▶ _Exercise directions_: Return the listing word for word, as given.

▶ _Listing_:
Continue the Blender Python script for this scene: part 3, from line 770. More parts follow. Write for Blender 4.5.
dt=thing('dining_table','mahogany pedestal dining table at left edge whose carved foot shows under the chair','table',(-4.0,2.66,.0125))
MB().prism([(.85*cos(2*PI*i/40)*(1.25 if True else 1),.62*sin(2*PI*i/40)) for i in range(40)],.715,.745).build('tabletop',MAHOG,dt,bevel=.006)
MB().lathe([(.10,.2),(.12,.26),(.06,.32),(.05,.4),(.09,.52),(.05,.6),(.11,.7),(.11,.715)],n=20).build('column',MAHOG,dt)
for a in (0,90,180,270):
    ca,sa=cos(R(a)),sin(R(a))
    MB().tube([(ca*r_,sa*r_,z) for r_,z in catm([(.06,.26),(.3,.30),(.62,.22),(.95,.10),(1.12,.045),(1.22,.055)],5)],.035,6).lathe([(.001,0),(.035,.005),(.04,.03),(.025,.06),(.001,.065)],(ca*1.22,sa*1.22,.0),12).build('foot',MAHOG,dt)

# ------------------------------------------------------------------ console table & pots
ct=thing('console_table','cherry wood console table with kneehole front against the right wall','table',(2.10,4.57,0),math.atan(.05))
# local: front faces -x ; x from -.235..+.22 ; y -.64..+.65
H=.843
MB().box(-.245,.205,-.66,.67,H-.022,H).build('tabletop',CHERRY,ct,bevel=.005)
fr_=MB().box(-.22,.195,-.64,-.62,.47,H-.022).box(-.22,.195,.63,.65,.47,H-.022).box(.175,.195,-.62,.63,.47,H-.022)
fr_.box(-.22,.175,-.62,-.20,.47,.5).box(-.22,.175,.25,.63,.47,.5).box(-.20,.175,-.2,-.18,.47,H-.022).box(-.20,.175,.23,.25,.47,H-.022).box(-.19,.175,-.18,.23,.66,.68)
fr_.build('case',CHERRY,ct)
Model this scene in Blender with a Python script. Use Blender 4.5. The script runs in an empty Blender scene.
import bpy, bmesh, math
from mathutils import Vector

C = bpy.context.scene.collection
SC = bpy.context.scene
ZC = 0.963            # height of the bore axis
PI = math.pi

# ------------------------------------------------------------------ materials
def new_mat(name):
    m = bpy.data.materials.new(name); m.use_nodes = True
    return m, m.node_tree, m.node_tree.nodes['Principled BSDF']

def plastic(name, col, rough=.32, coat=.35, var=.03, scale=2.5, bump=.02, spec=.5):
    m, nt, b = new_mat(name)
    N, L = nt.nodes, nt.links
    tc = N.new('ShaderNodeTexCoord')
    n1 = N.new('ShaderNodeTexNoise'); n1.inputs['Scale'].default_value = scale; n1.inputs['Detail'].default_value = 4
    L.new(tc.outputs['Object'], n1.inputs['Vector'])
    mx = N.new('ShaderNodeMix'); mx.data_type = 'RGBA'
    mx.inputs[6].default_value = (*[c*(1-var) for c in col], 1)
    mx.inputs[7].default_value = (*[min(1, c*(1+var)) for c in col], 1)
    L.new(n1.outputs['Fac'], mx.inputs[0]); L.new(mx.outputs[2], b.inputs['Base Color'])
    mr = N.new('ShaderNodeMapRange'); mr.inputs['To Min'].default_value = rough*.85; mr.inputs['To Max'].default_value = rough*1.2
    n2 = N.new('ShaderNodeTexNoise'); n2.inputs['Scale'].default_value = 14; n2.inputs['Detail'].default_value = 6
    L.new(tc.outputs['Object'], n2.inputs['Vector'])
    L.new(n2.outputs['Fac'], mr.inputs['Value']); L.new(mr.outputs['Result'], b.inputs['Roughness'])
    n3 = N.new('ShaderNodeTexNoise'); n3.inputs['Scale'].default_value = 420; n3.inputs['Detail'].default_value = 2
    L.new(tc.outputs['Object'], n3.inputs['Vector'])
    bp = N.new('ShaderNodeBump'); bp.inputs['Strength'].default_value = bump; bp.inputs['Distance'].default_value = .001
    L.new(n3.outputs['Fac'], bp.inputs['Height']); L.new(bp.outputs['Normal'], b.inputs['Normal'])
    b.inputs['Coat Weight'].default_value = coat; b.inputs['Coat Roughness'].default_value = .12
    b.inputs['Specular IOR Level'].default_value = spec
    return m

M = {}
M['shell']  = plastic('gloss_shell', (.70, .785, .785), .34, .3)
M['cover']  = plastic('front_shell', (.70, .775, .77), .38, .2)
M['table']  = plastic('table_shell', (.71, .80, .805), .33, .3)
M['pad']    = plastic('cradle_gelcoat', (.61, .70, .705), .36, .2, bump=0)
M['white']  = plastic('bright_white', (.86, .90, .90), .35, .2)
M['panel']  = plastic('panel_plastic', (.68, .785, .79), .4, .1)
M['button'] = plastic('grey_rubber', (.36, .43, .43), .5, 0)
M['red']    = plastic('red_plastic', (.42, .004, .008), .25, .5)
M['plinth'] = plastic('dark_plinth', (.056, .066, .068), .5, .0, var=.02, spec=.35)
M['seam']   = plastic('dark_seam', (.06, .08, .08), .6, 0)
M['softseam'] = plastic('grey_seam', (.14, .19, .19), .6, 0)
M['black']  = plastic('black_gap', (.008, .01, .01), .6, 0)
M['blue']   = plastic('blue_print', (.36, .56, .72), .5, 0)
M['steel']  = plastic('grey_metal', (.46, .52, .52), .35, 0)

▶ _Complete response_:
Continue the Blender Python script for this scene: part 3, from line 770. More parts follow. Write for Blender 4.5.
dt=thing('dining_table','mahogany pedestal dining table at left edge whose carved foot shows under the chair','table',(-4.0,2.66,.0125))
MB().prism([(.85*cos(2*PI*i/40)*(1.25 if True else 1),.62*sin(2*PI*i/40)) for i in range(40)],.715,.745).build('tabletop',MAHOG,dt,bevel=.006)
MB().lathe([(.10,.2),(.12,.26),(.06,.32),(.05,.4),(.09,.52),(.05,.6),(.11,.7),(.11,.715)],n=20).build('column',MAHOG,dt)
for a in (0,90,180,270):
    ca,sa=cos(R(a)),sin(R(a))
    MB().tube([(ca*r_,sa*r_,z) for r_,z in catm([(.06,.26),(.3,.30),(.62,.22),(.95,.10),(1.12,.045),(1.22,.055)],5)],.035,6).lathe([(.001,0),(.035,.005),(.04,.03),(.025,.06),(.001,.065)],(ca*1.22,sa*1.22,.0),12).build('foot',MAHOG,dt)

# ------------------------------------------------------------------ console table & pots
ct=thing('console_table','cherry wood console table with kneehole front against the right wall','table',(2.10,4.57,0),math.atan(.05))
# local: front faces -x ; x from -.235..+.22 ; y -.64..+.65
H=.843
MB().box(-.245,.205,-.66,.67,H-.022,H).build('tabletop',CHERRY,ct,bevel=.005)
fr_=MB().box(-.22,.195,-.64,-.62,.47,H-.022).box(-.22,.195,.63,.65,.47,H-.022).box(.175,.195,-.62,.63,.47,H-.022)
fr_.box(-.22,.175,-.62,-.20,.47,.5).box(-.22,.175,.25,.63,.47,.5).box(-.20,.175,-.2,-.18,.47,H-.022).box(-.20,.175,.23,.25,.47,H-.022).box(-.19,.175,-.18,.23,.66,.68)
fr_.build('case',CHERRY,ct)
Model this scene in Blender with a Python script. Use Blender 4.5. The script runs in an empty Blender scene.
import bpy, bmesh, math
from mathutils import Vector

C = bpy.context.scene.collection
SC = bpy.context.scene
ZC = 0.963            # height of the bore axis
PI = math.pi

# ------------------------------------------------------------------ materials
def new_mat(name):
    m = bpy.data.materials.new(name); m.use_nodes = True
    return m, m.node_tree, m.node_tree.nodes['Principled BSDF']

def plastic(name, col, rough=.32, coat=.35, var=.03, scale=2.5, bump=.02, spec=.5):
    m, nt, b = new_mat(name)
    N, L = nt.nodes, nt.links
    tc = N.new('ShaderNodeTexCoord')
    n1 = N.new('ShaderNodeTexNoise'); n1.inputs['Scale'].default_value = scale; n1.inputs['Detail'].default_value = 4
    L.new(tc.outputs['Object'], n1.inputs['Vector'])
    mx = N.new('ShaderNodeMix'); mx.data_type = 'RGBA'
    mx.inputs[6].default_value = (*[c*(1-var) for c in col], 1)
    mx.inputs[7].default_value = (*[min(1, c*(1+var)) for c in col], 1)
    L.new(n1.outputs['Fac'], mx.inputs[0]); L.new(mx.outputs[2], b.inputs['Base Color'])
    mr = N.new('ShaderNodeMapRange'); mr.inputs['To Min'].default_value = rough*.85; mr.inputs['To Max'].default_value = rough*1.2
    n2 = N.new('ShaderNodeTexNoise'); n2.inputs['Scale'].default_value = 14; n2.inputs['Detail'].default_value = 6
    L.new(tc.outputs['Object'], n2.inputs['Vector'])
    L.new(n2.outputs['Fac'], mr.inputs['Value']); L.new(mr.outputs['Result'], b.inputs['Roughness'])
    n3 = N.new('ShaderNodeTexNoise'); n3.inputs['Scale'].default_value = 420; n3.inputs['Detail'].default_value = 2
    L.new(tc.outputs['Object'], n3.inputs['Vector'])
    bp = N.new('ShaderNodeBump'); bp.inputs['Strength'].default_value = bump; bp.inputs['Distance'].default_value = .001
    L.new(n3.outputs['Fac'], bp.inputs['Height']); L.new(bp.outputs['Normal'], b.inputs['Normal'])
    b.inputs['Coat Weight'].default_value = coat; b.inputs['Coat Roughness'].default_value = .12
    b.inputs['Specular IOR Level'].default_value = spec
    return m

M = {}
M['shell']  = plastic('gloss_shell', (.70, .785, .785), .34, .3)
M['cover']  = plastic('front_shell', (.70, .775, .77), .38, .2)
M['table']  = plastic('table_shell', (.71, .80, .805), .33, .3)
M['pad']    = plastic('cradle_gelcoat', (.61, .70, .705), .36, .2, bump=0)
M['white']  = plastic('bright_white', (.86, .90, .90), .35, .2)
M['panel']  = plastic('panel_plastic', (.68, .785, .79), .4, .1)
M['button'] = plastic('grey_rubber', (.36, .43, .43), .5, 0)
M['red']    = plastic('red_plastic', (.42, .004, .008), .25, .5)
M['plinth'] = plastic('dark_plinth', (.056, .066, .068), .5, .0, var=.02, spec=.35)
M['seam']   = plastic('dark_seam', (.06, .08, .08), .6, 0)
M['softseam'] = plastic('grey_seam', (.14, .19, .19), .6, 0)
M['black']  = plastic('black_gap', (.008, .01, .01), .6, 0)
M['blue']   = plastic('blue_print', (.36, .56, .72), .5, 0)
M['steel']  = plastic('grey_metal', (.46, .52, .52), .35, 0)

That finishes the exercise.